Dans quel rapport ils sont l’un avec l’autre ? C’est à partir de la que le problème se pose. Il faut étudier de plus près le rapport capitalisme / schizophrénie, en accordant la plus grande importance à ceci : est-il vrai et en quel sens, peut-on définir le capitalisme comme une machine qui fonctionne à base de flux décodés, à base de flux déterritorialisés ? En quel sens il est le négatif de toutes les formations sociales et par là-même, en quel sens la schizophrénie c’est le négatif du capitalisme, qu’il va encore plus loin dans le décodage et dans la déterritorialisation, et jusqu’ou ça va, et ou cela mène-t-il ? Vers une nouvelle terre, vers pas de terre du tout, vers le déluge ?
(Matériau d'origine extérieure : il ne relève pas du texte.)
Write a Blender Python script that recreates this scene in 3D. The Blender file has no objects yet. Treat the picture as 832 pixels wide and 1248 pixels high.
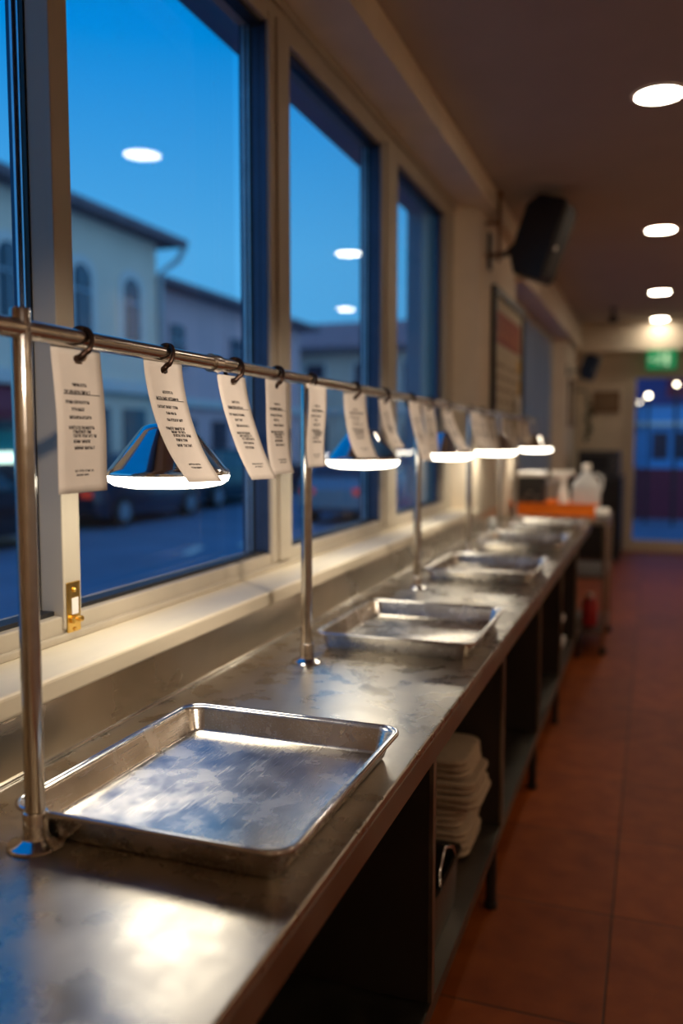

Si j’essaie de relier avec les problèmes de psychanalyse, en quel sens, de quelle manière – c’est uniquement un départ -, je suppose qu’il y a quelque chose de commun entre le capitalisme, comme structure sociale, et la schizophrénie comme processus. Quelque chose de commun qui fait que le schizo est produit comme le négatif du capitalisme (lui-même négatif de tout le reste), et que ce rapport, nous pouvons maintenant le comprendre en considérant les termes : codage de flux, flux décodé et déterritorialisé, axiomatique de flux décodé, etc.
Reste à voir en quoi le problème psychanalytique et psychiatrique continue a nous préoccuper.
Il faut relire trois textes de Marx : dans le livre I : la production de la plus-value, le chapitre sur la baisse tendancielle dans le dernier livre, et enfin, dans les Grundisse, le chapitre sur l’automation.